Le synopsis de L’Orphelinat semble classique, mais il est transcendé par des rebondissements insoupçonnés ainsi qu’un sens de l’esthétique vétilleux. J’ai une affection profonde pour les films qui tentent de raconter une histoire de manière méta. Dans Le Prestige (Christopher Nolan), les personnages sont obsédés par l’idée de réaliser le tour de magie parfait, qui se constituerait des trois étapes suivantes : la promesse, le revirement ainsi qu’un prestige sans pareil. Or, il s’agit de la structure même employée par le scénario. Il en va de même pour L’Orphelinat, où Simon entraîne sa mère dans un jeu de piste mystérieux, afin de trouver un trésor. Le film est un vaste jeu de piste, auquel se prêtent Laura, mais aussi les spectateurs. Dès le premier plan, nous obtenons une clé de lecture de l’œuvre. L’héroïne, encore enfant, semble seule, dans le jardin de l’orphelinat. Nous comprenons qu’elle joue avec ses amis car elle prononce la formule « 1, 2, 3 Soleil », avant de se retourner. Tous ses petits camarades sont hors-champ, avant de faire le premier pas. Sans même connaître le synopsis, on devine que l’orphelinat va être le terrain de la disparition d’enfants. D’enfants qui vont réapparaître de manière probablement inquiétante. Ce sentiment est confirmé par les propos de la gardienne des lieux, lorsqu’elle apprend que Laura va être adoptée : « Tu vas beaucoup manquer à tes amis. »

Le paroxysme du fantastique

© 2007 Rodar Y Rodar, Telecinco Cinema

Une fois adulte, Laura revient dans l’orphelinat, afin d’ouvrir un nouveau foyer d’accueil, en compagnie de son mari et de leur fils, Simon. Très tôt, le petit garçon fait des cauchemars et évoque ses amis imaginaires ; si bien que Laura les soupçonne d’avoir enlevé Simon, lorsque son fils disparaît. Les interrogations du spectateur se multiplient : Où est Simon ? Qui sont ces mystérieux enfants ? Sont-ils les anciens camarades de Laura ? Comment serait-ce possible ? L’orphelinat est-il hanté ? Pourquoi ? Et si… Et si Simon inventait beaucoup de choses, depuis le début ?

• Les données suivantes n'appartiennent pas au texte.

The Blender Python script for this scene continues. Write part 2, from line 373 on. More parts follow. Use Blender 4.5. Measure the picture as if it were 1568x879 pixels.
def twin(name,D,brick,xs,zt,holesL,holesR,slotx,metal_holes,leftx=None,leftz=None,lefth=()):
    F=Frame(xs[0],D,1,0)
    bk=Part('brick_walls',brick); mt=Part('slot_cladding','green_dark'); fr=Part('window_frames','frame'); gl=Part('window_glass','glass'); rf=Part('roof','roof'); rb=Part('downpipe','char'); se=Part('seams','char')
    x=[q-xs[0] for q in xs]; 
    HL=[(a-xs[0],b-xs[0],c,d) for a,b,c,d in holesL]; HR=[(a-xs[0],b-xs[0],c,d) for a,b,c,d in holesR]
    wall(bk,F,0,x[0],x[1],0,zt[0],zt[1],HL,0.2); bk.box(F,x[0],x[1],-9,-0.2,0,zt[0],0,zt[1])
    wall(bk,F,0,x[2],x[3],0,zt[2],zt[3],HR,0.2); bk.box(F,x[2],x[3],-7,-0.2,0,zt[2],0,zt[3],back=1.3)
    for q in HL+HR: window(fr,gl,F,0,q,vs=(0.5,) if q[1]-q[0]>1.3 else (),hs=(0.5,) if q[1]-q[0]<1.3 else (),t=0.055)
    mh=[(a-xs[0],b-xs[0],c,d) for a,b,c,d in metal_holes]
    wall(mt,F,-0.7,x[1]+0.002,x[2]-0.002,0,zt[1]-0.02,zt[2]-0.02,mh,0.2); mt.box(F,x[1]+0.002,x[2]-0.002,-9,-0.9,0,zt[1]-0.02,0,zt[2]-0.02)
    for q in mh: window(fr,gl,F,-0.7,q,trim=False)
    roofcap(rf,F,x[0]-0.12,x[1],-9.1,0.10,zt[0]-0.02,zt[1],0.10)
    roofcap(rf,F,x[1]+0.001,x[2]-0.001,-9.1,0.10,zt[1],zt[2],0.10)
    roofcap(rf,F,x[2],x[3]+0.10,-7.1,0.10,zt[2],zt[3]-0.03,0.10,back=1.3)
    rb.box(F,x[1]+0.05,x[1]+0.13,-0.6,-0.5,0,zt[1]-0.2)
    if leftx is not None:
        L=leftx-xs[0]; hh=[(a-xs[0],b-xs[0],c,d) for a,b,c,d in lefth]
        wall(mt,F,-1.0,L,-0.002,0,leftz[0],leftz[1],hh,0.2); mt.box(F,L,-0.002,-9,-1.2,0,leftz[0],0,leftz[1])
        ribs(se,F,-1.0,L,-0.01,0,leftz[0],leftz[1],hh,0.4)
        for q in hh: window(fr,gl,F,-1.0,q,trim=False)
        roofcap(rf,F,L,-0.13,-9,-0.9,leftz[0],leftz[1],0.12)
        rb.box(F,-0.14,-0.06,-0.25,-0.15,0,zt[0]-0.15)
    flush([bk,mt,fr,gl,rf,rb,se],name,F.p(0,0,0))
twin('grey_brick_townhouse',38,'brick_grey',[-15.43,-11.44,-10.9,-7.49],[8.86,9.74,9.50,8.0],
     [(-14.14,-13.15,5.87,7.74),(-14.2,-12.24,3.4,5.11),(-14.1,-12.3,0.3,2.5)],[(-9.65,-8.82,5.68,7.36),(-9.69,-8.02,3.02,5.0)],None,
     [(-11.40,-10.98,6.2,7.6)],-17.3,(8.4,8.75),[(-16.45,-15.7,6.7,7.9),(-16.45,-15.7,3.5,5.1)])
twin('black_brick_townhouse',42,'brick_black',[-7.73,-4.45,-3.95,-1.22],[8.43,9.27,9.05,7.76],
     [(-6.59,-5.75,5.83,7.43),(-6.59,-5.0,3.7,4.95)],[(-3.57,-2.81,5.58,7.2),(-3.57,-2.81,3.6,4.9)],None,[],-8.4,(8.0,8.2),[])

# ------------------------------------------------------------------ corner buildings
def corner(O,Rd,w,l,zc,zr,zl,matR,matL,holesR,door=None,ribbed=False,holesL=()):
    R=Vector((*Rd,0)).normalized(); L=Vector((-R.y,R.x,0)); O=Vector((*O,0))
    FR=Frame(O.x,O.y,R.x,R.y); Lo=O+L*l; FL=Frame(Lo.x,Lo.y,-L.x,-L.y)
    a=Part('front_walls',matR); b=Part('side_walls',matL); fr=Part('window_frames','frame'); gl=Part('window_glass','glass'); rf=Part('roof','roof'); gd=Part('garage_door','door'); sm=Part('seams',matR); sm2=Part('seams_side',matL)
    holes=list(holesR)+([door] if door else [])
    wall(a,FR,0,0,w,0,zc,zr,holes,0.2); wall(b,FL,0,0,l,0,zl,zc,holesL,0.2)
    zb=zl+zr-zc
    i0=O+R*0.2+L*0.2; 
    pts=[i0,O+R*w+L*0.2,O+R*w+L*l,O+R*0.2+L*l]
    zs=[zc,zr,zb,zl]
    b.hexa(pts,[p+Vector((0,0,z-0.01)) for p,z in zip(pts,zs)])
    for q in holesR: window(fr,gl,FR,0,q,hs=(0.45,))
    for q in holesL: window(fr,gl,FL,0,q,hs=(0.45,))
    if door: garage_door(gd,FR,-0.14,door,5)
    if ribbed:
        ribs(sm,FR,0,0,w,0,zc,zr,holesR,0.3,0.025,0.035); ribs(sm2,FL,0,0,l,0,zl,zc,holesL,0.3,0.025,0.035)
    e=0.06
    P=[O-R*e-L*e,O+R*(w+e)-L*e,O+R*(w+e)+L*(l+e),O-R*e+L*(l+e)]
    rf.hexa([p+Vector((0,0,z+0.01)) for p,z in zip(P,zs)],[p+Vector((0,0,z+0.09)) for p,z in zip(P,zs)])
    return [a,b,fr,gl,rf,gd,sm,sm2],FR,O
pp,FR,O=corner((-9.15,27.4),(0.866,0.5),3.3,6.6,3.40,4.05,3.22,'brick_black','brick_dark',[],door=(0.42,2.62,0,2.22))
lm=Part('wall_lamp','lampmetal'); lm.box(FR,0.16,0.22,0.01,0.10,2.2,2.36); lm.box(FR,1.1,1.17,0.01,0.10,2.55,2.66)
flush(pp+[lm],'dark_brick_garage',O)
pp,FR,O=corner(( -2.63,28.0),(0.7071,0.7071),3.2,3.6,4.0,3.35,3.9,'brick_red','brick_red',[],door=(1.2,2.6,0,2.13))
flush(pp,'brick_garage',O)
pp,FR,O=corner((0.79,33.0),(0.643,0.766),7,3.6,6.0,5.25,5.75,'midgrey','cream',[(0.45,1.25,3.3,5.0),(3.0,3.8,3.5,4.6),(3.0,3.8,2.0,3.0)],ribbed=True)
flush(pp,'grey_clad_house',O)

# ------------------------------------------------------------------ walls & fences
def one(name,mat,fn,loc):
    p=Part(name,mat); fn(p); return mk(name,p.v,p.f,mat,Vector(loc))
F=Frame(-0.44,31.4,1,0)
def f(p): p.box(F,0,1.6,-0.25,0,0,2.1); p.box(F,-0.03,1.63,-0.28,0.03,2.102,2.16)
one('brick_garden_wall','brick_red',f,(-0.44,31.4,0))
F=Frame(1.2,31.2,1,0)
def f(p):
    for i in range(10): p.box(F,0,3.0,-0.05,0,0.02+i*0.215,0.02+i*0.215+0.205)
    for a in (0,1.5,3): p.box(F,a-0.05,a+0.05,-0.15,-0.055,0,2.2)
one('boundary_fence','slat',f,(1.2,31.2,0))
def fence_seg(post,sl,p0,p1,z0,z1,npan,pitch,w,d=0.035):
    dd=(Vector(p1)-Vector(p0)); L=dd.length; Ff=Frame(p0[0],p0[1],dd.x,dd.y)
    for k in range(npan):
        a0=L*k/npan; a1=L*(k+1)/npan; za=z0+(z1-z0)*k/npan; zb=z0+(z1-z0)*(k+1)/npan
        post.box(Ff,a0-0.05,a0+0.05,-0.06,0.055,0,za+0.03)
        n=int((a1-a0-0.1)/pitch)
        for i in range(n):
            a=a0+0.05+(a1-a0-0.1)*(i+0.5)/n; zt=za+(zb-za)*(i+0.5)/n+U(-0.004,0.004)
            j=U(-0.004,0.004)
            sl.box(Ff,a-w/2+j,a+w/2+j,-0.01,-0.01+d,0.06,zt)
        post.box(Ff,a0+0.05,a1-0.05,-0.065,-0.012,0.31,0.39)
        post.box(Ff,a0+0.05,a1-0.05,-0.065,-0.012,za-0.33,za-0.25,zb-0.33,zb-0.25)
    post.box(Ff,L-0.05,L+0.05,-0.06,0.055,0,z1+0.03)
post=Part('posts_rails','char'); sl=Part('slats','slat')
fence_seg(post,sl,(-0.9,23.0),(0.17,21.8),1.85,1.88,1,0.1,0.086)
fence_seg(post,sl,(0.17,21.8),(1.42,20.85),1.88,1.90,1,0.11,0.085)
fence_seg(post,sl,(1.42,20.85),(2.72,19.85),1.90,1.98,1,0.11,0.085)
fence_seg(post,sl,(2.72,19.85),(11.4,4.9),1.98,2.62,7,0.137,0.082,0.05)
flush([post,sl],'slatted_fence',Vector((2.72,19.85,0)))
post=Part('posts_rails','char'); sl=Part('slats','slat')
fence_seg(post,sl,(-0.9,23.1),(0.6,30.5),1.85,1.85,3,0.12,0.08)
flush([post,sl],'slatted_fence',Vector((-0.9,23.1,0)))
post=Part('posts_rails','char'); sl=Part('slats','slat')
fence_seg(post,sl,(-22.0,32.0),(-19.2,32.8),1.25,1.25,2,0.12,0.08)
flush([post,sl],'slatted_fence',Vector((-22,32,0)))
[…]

C’est de cette pluie d’interrogations que naît le genre même du fantastique. Contrairement aux idées reçues, le fantastique ne laisse pas entrevoir des esprits ou d’autres créatures fabuleuses, de manière catégorique. Il est souvent confondu, à tort, avec le merveilleux. Un film fantastique se déroule dans un environnement réaliste, où surviennent des phénomènes inexpliqués, mais qui ont une cause rationnelle possible. Nous comprenons très rapidement que Simon est un enfant capable de se montrer colérique et manipulateur. On ne lui jette pas la pierre car le petit-garçon apprend, tardivement, les secrets douloureux entourant sa naissance. On est en droit de se demander si Simon ne construit pas ses amis imaginaires, de toutes pièces. Dans la mesure où Simon disparaît, les doutes s’accentuent, renforçant le caractère effrayant des phénomènes inexpliqués. L’Orphelinat parvient à être oppressant car il n’emploie que très rarement une mise en scène spectaculaire. Il mise tout sur la suggestion, par les jeux d’obscurité et de clarté, ou au détour d’un effet sonore. Et bien sûr, en maintenant un sentiment de doute terrible. Les fantômes sont, paradoxalement, encore plus menaçants quand on ignore s’ils sont présents. C’est là que le fantastique atteint son paroxysme.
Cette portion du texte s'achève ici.